-- start --

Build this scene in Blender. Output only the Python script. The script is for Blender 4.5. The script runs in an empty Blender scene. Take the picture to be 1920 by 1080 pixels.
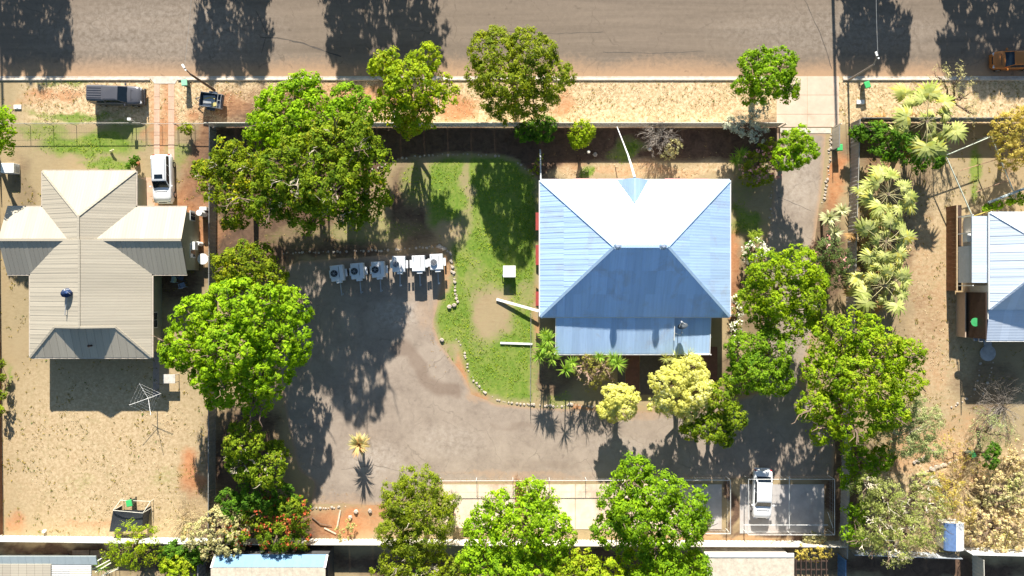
import bpy, bmesh, math, random
import numpy as np
from mathutils import Vector, Matrix
random.seed(7)
RAD = math.radians
H = 70.0            # drone altitude in metres
S = 1920 / (2 * 52.0)   # photo pixels per metre on the ground

# ---------------------------------------------------------------- camera, sky, sun, exposure
scn = bpy.context.scene
COL = scn.collection
cam_d = bpy.data.cameras.new('camera')
cam = bpy.data.objects.new('camera', cam_d)
COL.objects.link(cam)
cam.location = (0, 0, H)
cam.rotation_euler = (0, 0, 0)
cam_d.sensor_width = 36.0
cam_d.lens = 36.0 * H / 104.0
cam_d.clip_start = 1.0
cam_d.clip_end = 6000
scn.camera = cam

SUN_EL = 26.6
SHADOW_DX = 0.026        # shadows drift slightly east as they fall south
world = bpy.data.worlds.new('World')
scn.world = world
world.use_nodes = True
nt = world.node_tree
bg = nt.nodes['Background']
sky = nt.nodes.new('ShaderNodeTexSky')
sky.sky_type = 'NISHITA'
sky.sun_disc = False
sky.sun_elevation = RAD(SUN_EL)
sky.sun_rotation = RAD(-1.5)
sky.air_density = 1.5
sky.dust_density = 0.6
sky.ozone_density = 3.5
bg.inputs['Strength'].default_value = 0.05
nt.links.new(sky.outputs[0], bg.inputs['Color'])
sun_d = bpy.data.lights.new('sun', 'SUN')
sun_d.energy = 5.0
sun_d.angle = RAD(0.6)
sun_d.color = (1.0, 0.94, 0.84)
sun = bpy.data.objects.new('sun', sun_d)
COL.objects.link(sun)
_d = Vector((SHADOW_DX, -1.0, -math.tan(RAD(SUN_EL))))
sun.rotation_euler = _d.to_track_quat('-Z', 'Y').to_euler()
sun.location = (0, 60, 60)
vs = scn.view_settings
vs.view_transform = 'Standard'
vs.look = 'None'
vs.exposure = 1.32
vs.gamma = 1.0
vs.use_curve_mapping = False
scn.cycles.max_bounces = 6
scn.cycles.diffuse_bounces = 3
scn.cycles.glossy_bounces = 3
scn.cycles.transmission_bounces = 3
scn.cycles.transparent_max_bounces = 6

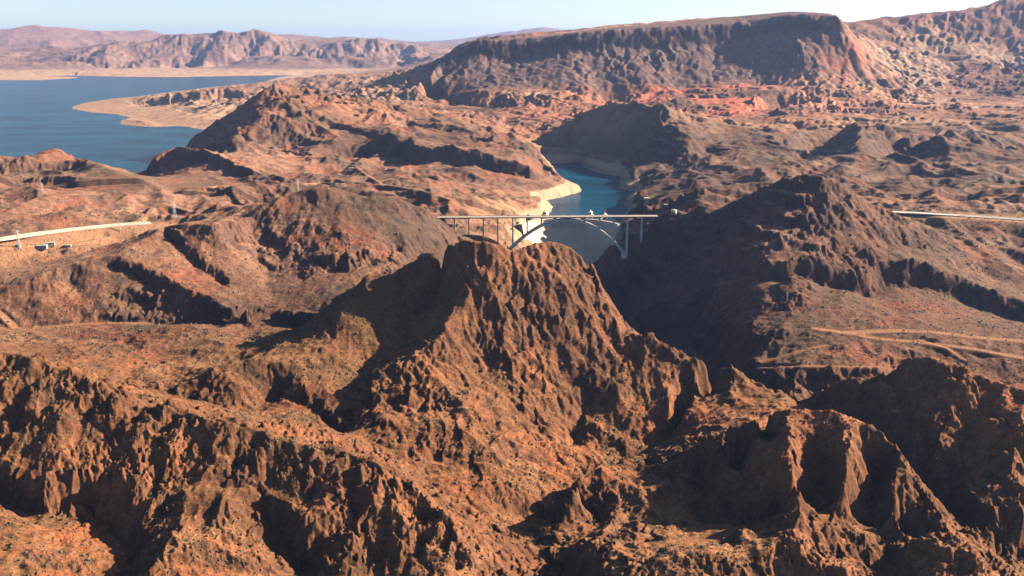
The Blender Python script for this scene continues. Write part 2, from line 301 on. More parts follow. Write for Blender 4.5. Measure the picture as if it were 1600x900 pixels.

-- end --

TASK INSTRUCTIONS: Pictures stay out of the copy; please restate every record above exactly.

TASK ANSWER:
Build this scene in Blender. Output only the Python script. The script is for Blender 4.5. The script runs in an empty Blender scene. Take the picture to be 1920 by 1080 pixels.
import bpy, bmesh, math, random
import numpy as np
from mathutils import Vector, Matrix
random.seed(7)
RAD = math.radians
H = 70.0            # drone altitude in metres
S = 1920 / (2 * 52.0)   # photo pixels per metre on the ground

# ---------------------------------------------------------------- camera, sky, sun, exposure
scn = bpy.context.scene
COL = scn.collection
cam_d = bpy.data.cameras.new('camera')
cam = bpy.data.objects.new('camera', cam_d)
COL.objects.link(cam)
cam.location = (0, 0, H)
cam.rotation_euler = (0, 0, 0)
cam_d.sensor_width = 36.0
cam_d.lens = 36.0 * H / 104.0
cam_d.clip_start = 1.0
cam_d.clip_end = 6000
scn.camera = cam

SUN_EL = 26.6
SHADOW_DX = 0.026        # shadows drift slightly east as they fall south
world = bpy.data.worlds.new('World')
scn.world = world
world.use_nodes = True
nt = world.node_tree
bg = nt.nodes['Background']
sky = nt.nodes.new('ShaderNodeTexSky')
sky.sky_type = 'NISHITA'
sky.sun_disc = False
sky.sun_elevation = RAD(SUN_EL)
sky.sun_rotation = RAD(-1.5)
sky.air_density = 1.5
sky.dust_density = 0.6
sky.ozone_density = 3.5
bg.inputs['Strength'].default_value = 0.05
nt.links.new(sky.outputs[0], bg.inputs['Color'])
sun_d = bpy.data.lights.new('sun', 'SUN')
sun_d.energy = 5.0
sun_d.angle = RAD(0.6)
sun_d.color = (1.0, 0.94, 0.84)
sun = bpy.data.objects.new('sun', sun_d)
COL.objects.link(sun)
_d = Vector((SHADOW_DX, -1.0, -math.tan(RAD(SUN_EL))))
sun.rotation_euler = _d.to_track_quat('-Z', 'Y').to_euler()
sun.location = (0, 60, 60)
vs = scn.view_settings
vs.view_transform = 'Standard'
vs.look = 'None'
vs.exposure = 1.32
vs.gamma = 1.0
vs.use_curve_mapping = False
scn.cycles.max_bounces = 6
scn.cycles.diffuse_bounces = 3
scn.cycles.glossy_bounces = 3
scn.cycles.transmission_bounces = 3
scn.cycles.transparent_max_bounces = 6

The Blender Python script for this scene continues. Write part 2, from line 301 on. More parts follow. Write for Blender 4.5. Measure the picture as if it were 1600x900 pixels.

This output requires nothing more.